In this context, intentionally conceived programming draws a person into the library as a space of collective public knowledge — not only as a reader but as an author as well. In this sense, the library is a space of collective knowledge creation as well as a site of exchange and storage. One example of how this works is a forthcoming initiative taking place throughout 2020. Envisioned as a civic exercise in advance of the US presidential election, the 28th Amendment Project will invite the people of Brooklyn to imagine what should be added to or omitted from the US Constitution. Comprising negotiations and workshops that take advantage of the dispersed conditions of the library branches, participants will think together about the role of the US Constitution historically and in the present day. They can collectively critique and augment existing documents, while forging a possible alternative, which would not only be compiled but then ratified by the participants. This new 28th Amendment will then be released to the public a few weeks before the elections on behalf of the people of Brooklyn alongside a participatory art project by Sheryl Oring titled, “I wish to say,” a performance which invites people to dictate postcards to the president.
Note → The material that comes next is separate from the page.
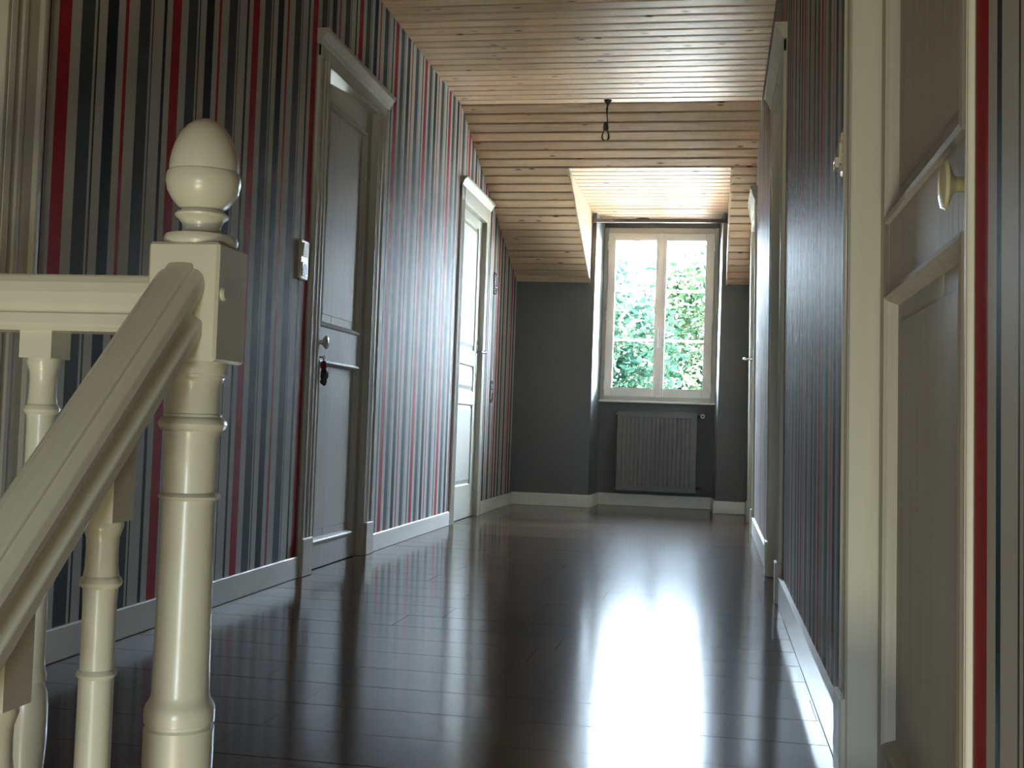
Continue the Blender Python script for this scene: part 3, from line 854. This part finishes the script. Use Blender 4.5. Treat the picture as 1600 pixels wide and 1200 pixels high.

From Score to Speculative Lit. Participants collectively author a text.

I imagine these 28th Amendment Project workshops, among other projects constructed by the Brooklyn Public Library, as spaces of mutual learning and engagement, around the civic, the personal, and the poetic. I am increasingly convinced that cultural spaces can, should, and must host these kinds of gatherings, acknowledging not only how institutions choose to relate to the issues at hand but also intentionally engaging with these issues so that they can be hashed out in public. Rather than spaces of abstracted expertise, the cultural sphere should perhaps be perceived by the public as a zone in which to negotiate what we may not agree on. Fisher aptly summed up this perspective when she said the BPL’s “goal and the ethos [in art and public programming] is about being subversive, cultivating curiosity, engaging in democracy.” How better to achieve this goal than to sit in the midst of millions of stories and histories, trying to collectively make some sense of the world in which we live? And with 59 branches throughout Brooklyn, the BPL seems an excellent place to start.
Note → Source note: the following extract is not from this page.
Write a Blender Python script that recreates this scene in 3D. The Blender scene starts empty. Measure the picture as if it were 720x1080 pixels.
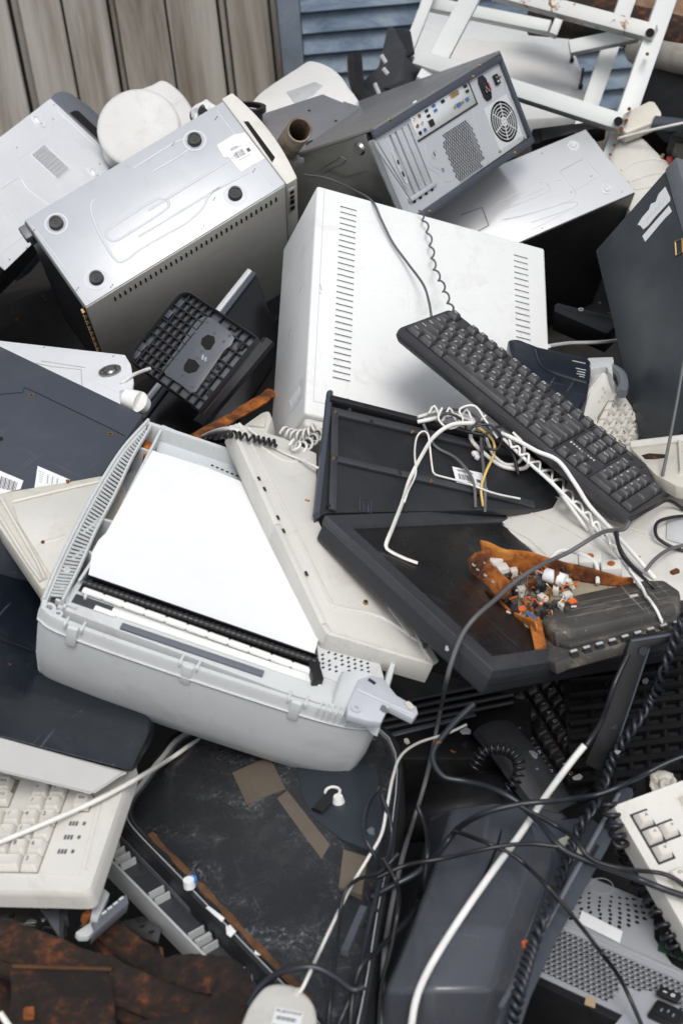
import bpy, bmesh, math, random
import numpy as np
from mathutils import Matrix, Vector
random.seed(7)
C = bpy.data.collections.new('scene'); bpy.context.scene.collection.children.link(C)
R = math.radians

# ------------------------------------------------------------------ camera geometry (50 mm lens, looking 37 deg down)
FOC, CX, CY, CAMZ, PITCH, ROLL = 1500.0, 360.0, 540.0, 1.75, R(37), R(5)
_r = np.array([1, 0, 0.]); _f = np.array([0, math.cos(PITCH), -math.sin(PITCH)]); _d = np.cross(_f, _r)
CB = np.stack([math.cos(ROLL)*_r + math.sin(ROLL)*_d, -math.sin(ROLL)*_r + math.cos(ROLL)*_d, _f])
CO = np.array([0, 0, CAMZ])
def ray(px, py): return CB.T @ np.array([(px-CX)/FOC, (py-CY)/FOC, 1.0])
def U(px, py, d): return CO + ray(px, py)*d
def nrm(v): v = np.asarray(v, float); return v/np.linalg.norm(v)

class Frame:
    """a rigid local frame in the world: columns of W are the local axes, T its origin"""
    def __init__(s, W, T, D=None): s.W = np.array(W, float).reshape(3, 3); s.T = np.array(T, float); s.D = D
    def p(s, px, py, z=0.0):
        o = s.W.T @ (CO-s.T); d = s.W.T @ ray(px, py); k = (z-o[2])/d[2]; q = o+d*k; return (q[0], q[1])
    def ps(s, pts, z=0.0): return [s.p(x, y, z) for x, y in pts]
    def w(s, x, y, z=0.0): return s.T + s.W @ np.array([x, y, z])
    def mat(s):
        M = Matrix.Identity(4)
        for i in range(3):
            for j in range(3): M[i][j] = s.W[i, j]
            M[i][3] = s.T[i]
        return M
def plane3(a, b, c):
    """frame whose z=0 plane holds three measured points; origin at a, x towards b, z towards the viewer"""
    A, B, D = U(*a), U(*b), U(*c); x = nrm(B-A); n = nrm(np.cross(B-A, D-A))
    if n @ (CO-A) < 0: n = -n
    return Frame(np.stack([x, np.cross(n, x), n], axis=1), A)
def planen(a, n, b):
    """frame through point a with world normal n, x towards pixel b"""
    A = U(*a); n = nrm(n); r = ray(*b); k = ((A-CO)@n)/(r@n); B = CO+r*k; x = nrm(B-A)
    return Frame(np.stack([x, np.cross(n, x), n], axis=1), A)
def pose(k): a = POSES[k]; return Frame(a[0], a[1], a[2])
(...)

Laura Raicovich is a New York-based writer and curator. Most recently, she co-curated Mel Chin: All Over the Place, a multi-borough survey of the artist's work, and served as the director of the Queens...

11 replies on “Why Libraries Have a Public Spirit That Most Museums Lack”

  1. I greatly admire this commentary, for it is original, boldly suggestive and on first reading extremely plausible. Too much art writing repeats the cliches. Here we get a really novel account that opens up discussion. To respond personally, in Pittsburgh, yes I go to the Carnegie Museum but it’s the Carnegie library that warms my heart, for it has proven supple in serving so many people. It’s crowded whenever I visit, I love that students are there, older people using computers, and, yes, people reading. It’s the friendliest space I have ever visited. Stop for 10 seconds and you’ll be talking to a librarian. I love that! This gifted author inspires reflection, I’m going to look now for more of her writing and ai will reread what she says here. So I thank her.

  2. The contrasting fates of libraries vs. museums is explained in part by their funding models. States, counties, and/or municipalities accept the responsibility to fund public libraries.

    There is no corresponding consensus about funding museums. Most of them struggle year-round to cobble together
    enough grants, earned income, corporate support, and individual philanthropy to keep the doors open. Chronic precarity inhibits risk-taking and promotes inoffensive programming & exhibits.

    There’s another factor separating museums from libraries. The dominant museum ethic in regard to their collections is security and protection. The dominant library ethic in regard to their collections is access and sharing.
    The result is divergent if not opposing professional cultures, with divergent downstream effects in what should be allied institutions.

  3. I wish all libraries had “arts and culture” staff! I’m going to ask our library system if they will consider such a thing!
    Museums are, unfortunately, exclusive whereas libraries are inclusive. Museum need to take a page from the library playbook.

  4. Public libraries are indeed wonderful, accessible, and valued institutions. However, this article irresponsibly overlooks the important and inspiring work pursued by many museums throughout the United States working hard to address the issues raised here, and doing so successfully.

    1. Maybe you could name them and say what they’re doing. I can name the museums an ordinary person can get into free (except of bullying — even the Met does that) on the fingers of one finger.

    2. I would only add that, contrary to the author’s superficial discussion of the similar origins of museums and libraries and the exceptionally complex historical differences governing their evolutions (i.e. public versus private funding; central-city urban presence versus city branches and rural connectivity; conservation and permanence versus reprint and replacement), most museums today (as noted by Brian H) are more accessible and welcoming than ever before. Admission fees continue to pose significant barriers for many, especially families, but museums are increasingly committed to free days and hours, as well as outreach programs and online accessibility to their permanent collections, exhibitions and educational programs. A few innovative programs like the Terra Foundation and Crystal Bridges Museum “Art Bridges” initiative are developing models that one day might extend libraries’ inter-library book loans to sharing museum collections. And many libraries are engaging with their local communities in efforts to celebrate, preserve, protect, and present the arts. Rather than complain about the differences between these two complementary public educational institutions we need to find ways they can each be supported and celebrated for what they do in different ways to enhance lives and communities.

  5. Museums have a preservation mission, along with their education mission. In a public library, you can just grab something from the shelf, check it out and take it home. Public library collections hold very little that can’t be replaced.

  6. Instead of simply extolling what public libraries are doing, this author appears to have used the article to join in the open season on museums we’re currently experiencing. She quotes from a 100-year-old critique but apparently interviewed no museum staffers and offers no original insights on museums, at least not in this piece. There are numerous reasons why museums and public libraries have different public interfaces and perceptions. One reason why museums don’t typically have long lines outside the door is because they don’t have banks of public-access computers that are first-come, first served. And lumping all museums together as ivory-tower elite institutions is not helpful; museums are at least as varied as libraries.